La facilité avec laquelle la force d’intervention militaire française a chassé les groupes armés jihadistes des localités qu’ils contrôlaient au Nord-Mali, a suscité l’euphorie à Paris au point que l’Élysée en était arrivé à prétendre que l’opération « Serval » ayant atteint l’objectif pour lequel elle a été montée, ce qui reste à terminer au Nord-Mali peut l’être par l’armée malienne et les contingents militaires que les États de la CEDEAO ont déjà dépêchés au Mali ou en voie de le faire.
Optimiste, François Hollande avait même fixé le délai au désengagement des soldats français sur le terrain au profit des forces africaines déployées au Nord-Mali. Au plus tard début mars avait-il affirmé dans l’euphorie de la « débandade » des groupes jihadistes qu’il pensait avoir été rendus incapables d’opérer leur retour dans les zones d’où ils ont été chassés.
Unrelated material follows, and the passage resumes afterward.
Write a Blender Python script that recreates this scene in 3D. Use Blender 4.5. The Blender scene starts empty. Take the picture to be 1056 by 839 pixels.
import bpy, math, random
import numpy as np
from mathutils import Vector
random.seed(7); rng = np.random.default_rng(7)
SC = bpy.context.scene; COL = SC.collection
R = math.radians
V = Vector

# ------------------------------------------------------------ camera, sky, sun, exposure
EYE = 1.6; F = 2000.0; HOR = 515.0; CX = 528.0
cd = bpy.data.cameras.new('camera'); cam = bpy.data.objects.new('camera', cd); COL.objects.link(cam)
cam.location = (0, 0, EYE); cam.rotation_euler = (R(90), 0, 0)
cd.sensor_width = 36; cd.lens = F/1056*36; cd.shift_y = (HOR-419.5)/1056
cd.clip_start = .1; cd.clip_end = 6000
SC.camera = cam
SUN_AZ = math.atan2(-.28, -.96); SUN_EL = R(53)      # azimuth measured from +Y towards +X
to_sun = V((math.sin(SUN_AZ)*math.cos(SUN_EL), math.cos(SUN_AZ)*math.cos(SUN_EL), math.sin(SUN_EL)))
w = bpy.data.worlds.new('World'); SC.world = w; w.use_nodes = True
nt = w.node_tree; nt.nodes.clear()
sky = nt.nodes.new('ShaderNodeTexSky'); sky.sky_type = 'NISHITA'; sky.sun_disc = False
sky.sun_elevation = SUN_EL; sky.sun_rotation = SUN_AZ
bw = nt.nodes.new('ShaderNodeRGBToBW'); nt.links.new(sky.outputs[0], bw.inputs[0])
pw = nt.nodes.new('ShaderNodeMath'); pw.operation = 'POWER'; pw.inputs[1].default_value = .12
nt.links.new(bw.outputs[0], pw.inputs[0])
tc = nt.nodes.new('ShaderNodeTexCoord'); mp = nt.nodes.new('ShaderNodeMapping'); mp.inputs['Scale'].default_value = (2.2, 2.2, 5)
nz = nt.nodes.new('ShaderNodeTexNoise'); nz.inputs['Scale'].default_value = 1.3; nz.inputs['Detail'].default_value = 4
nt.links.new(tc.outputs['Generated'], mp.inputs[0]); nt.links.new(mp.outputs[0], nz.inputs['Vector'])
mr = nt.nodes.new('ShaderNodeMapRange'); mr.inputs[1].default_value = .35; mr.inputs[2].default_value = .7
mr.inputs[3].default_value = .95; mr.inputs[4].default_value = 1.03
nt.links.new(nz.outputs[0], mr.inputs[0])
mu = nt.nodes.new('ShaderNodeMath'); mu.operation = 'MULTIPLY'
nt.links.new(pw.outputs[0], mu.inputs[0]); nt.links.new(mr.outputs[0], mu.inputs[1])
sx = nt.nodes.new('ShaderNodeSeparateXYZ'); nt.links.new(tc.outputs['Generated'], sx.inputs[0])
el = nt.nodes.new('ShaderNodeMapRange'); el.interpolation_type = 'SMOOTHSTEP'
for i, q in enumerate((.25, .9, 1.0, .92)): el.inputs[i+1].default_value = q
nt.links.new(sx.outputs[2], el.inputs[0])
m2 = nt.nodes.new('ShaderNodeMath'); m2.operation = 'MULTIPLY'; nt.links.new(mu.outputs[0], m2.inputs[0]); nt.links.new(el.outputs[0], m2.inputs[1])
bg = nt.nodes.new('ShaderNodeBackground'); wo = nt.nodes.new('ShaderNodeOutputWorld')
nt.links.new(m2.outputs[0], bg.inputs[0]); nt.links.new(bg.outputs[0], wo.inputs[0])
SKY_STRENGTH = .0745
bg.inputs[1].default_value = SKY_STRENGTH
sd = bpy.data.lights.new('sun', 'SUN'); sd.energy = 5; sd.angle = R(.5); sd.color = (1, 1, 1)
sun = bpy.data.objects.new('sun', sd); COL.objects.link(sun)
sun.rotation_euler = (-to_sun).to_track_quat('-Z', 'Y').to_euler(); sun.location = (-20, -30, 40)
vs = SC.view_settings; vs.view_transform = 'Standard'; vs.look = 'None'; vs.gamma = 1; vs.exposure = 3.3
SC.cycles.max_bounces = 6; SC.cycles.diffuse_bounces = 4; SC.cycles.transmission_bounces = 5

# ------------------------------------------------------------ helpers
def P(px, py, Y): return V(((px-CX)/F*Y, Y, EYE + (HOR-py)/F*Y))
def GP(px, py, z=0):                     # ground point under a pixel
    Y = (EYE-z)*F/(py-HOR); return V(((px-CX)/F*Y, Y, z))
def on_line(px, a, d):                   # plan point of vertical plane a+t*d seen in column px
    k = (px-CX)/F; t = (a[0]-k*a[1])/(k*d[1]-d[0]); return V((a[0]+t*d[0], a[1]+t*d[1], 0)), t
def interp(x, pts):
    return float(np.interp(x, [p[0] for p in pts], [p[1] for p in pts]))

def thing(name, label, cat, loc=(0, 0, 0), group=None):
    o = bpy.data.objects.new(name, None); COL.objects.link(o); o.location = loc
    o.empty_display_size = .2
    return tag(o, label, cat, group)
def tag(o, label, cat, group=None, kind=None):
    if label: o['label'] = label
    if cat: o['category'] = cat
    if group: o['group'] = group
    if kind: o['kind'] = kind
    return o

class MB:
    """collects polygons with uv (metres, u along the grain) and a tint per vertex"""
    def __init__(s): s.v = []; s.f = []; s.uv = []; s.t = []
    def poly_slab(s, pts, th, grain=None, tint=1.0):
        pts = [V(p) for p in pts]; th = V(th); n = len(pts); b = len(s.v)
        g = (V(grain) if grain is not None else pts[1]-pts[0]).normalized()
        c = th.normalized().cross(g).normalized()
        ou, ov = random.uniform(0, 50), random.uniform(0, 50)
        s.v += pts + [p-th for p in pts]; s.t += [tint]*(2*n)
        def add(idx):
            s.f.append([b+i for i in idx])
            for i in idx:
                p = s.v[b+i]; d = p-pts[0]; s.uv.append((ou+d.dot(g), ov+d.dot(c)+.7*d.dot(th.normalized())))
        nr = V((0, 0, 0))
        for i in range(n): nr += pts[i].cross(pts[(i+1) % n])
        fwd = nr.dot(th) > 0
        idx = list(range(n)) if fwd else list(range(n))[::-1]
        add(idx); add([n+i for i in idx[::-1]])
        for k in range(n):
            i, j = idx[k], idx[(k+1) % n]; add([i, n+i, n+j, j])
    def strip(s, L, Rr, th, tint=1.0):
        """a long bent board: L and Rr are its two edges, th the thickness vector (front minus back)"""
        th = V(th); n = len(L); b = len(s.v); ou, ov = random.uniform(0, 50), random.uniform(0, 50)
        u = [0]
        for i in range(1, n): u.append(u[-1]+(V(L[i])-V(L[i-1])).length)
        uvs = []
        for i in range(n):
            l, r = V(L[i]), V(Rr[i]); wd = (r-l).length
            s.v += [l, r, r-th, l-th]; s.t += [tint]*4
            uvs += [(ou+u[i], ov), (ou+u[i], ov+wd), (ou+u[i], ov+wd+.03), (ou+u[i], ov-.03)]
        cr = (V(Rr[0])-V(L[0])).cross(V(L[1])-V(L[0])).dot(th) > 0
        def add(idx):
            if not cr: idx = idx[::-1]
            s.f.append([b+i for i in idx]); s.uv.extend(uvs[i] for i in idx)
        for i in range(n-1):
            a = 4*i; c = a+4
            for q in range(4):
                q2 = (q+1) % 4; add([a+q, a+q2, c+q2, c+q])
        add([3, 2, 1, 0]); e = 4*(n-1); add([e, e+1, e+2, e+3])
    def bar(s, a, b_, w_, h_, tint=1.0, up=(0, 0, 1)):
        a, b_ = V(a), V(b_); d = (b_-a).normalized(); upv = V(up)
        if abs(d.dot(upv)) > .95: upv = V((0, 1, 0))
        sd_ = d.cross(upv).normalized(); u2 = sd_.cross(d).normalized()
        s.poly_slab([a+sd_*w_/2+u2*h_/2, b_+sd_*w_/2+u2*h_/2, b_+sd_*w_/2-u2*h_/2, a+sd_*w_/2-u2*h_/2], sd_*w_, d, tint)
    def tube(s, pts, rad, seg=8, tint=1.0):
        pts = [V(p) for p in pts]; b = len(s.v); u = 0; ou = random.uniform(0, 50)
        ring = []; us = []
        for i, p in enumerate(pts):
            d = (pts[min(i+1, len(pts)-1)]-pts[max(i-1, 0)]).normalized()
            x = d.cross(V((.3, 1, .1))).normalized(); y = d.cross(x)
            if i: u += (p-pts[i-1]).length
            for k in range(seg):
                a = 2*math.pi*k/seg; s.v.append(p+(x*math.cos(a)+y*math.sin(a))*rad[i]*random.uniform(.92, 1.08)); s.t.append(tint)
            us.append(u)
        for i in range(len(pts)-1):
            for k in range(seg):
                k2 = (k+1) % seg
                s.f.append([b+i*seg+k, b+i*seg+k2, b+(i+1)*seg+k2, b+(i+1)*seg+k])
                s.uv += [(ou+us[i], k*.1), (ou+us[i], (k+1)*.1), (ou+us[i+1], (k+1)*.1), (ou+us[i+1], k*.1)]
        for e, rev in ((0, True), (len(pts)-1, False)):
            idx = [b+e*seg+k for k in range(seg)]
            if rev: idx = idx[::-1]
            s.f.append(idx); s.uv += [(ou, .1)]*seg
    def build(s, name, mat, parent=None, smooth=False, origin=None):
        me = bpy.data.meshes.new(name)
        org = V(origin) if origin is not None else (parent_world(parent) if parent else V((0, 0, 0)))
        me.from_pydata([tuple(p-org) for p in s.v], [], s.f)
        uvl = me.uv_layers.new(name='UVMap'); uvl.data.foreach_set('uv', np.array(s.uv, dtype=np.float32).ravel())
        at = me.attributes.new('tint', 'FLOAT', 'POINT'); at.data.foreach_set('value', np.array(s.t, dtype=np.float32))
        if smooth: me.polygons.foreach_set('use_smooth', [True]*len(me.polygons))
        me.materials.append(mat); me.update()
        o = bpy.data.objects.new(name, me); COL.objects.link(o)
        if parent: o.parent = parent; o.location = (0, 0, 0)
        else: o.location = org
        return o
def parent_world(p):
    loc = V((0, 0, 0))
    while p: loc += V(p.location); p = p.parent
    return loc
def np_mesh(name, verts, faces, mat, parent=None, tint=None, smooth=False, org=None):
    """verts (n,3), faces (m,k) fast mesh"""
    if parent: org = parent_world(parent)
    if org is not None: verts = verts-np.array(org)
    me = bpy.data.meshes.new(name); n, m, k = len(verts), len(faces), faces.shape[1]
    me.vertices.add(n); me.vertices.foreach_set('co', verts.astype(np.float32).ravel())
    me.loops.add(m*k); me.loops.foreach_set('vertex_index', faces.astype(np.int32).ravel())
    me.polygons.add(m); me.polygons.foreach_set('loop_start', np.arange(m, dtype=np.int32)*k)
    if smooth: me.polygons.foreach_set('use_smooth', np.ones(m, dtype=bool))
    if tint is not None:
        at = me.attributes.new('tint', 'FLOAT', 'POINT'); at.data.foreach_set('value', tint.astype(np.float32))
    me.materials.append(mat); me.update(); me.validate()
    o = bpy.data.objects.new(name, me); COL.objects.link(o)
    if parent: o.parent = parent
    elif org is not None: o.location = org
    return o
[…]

Ce qui se passe au Nord-Mali depuis une semaine démontre que le scénario envisagé par l’Élysée est loin d’être réalisable et que c’est celui redouté de « l’ensablement » de la France au Nord-Mali qui est en train de s’imposer. Les jihadistes que l’on pensait réduits à se terrer dans le plateau des Iforas et dans l’impossibilité d’opérer leur retour dans les zones d’où ils ont été chassés ont lancé des raids dans celles-ci, qui ont démontré qu’ils ont toujours leur capacité de nuisance et que sans l’intervention des militaires français, l’armée malienne, qui a réoccupé les localités du nord du pays, est incapable de défendre celles-ci contre eux. Dans ces conditions, le désengagement rapide de la force d’intervention française envisagé par Hollande et les stratèges militaires de l’hexagone tournerait à l’échec de l’opération Serval.
Non seulement la France est désormais contrainte de renoncer à son scénario optimiste, mais obligée d’admettre qu’elle s’est fourvoyée dans une opération militaire dont le bout n’est pas près d’être atteint. Il est passé le temps des « cocoricos » triomphalistes lancés en France et de l’unanimisme favorable dont ont bénéficié Hollande et son gouvernement quand ils ont ordonné l’opération Serval. L’on reconnaît désormais en France que le pays s’est piégé en lançant seul celle-ci. Pire, l’on s’interroge si la France a « bien fait » d’engager une guerre en train de prendre une tournure à laquelle l’armée française est manifestement incapable de faire face si elle ne reçoit pas les renforts d’États alliés.
C’est que les jihadistes qui sévissent au Sahel font preuve qu’ils obéissent à une stratégie de combat qui contraint la force d’intervention française à disperser sa puissance de feu, mais aussi à monter des opérations de diversion qui obligent Paris à ne plus penser à quitter la région. L’enlèvement de 7 ressortissants français au Cameroun en est l’une d’elles, même si les autorités françaises se refusent à faire un lien entre lui et l’opération Serval menée au Nord-Mali.
Ils n’ont pas tort, les experts et observateurs militaro-médiatiques qui estiment que la guerre dans laquelle la France s’est engagée au Nord-Mali commence en fait maintenant, et que les groupes armés jihadistes qui la mènent contre elle ont surmonté le « désarroi » qui a été le leur devant la puissance de feu qu’ils ont subie en voulant opposer une défense statique à l’offensive de la force d’intervention française. L’opération Serval, qui s’annonçait un triomphe pour le président français en mal avec les sondages de popularité, risque par la tournure qu’elle prend de l’enfoncer encore plus bas dans ceux-ci.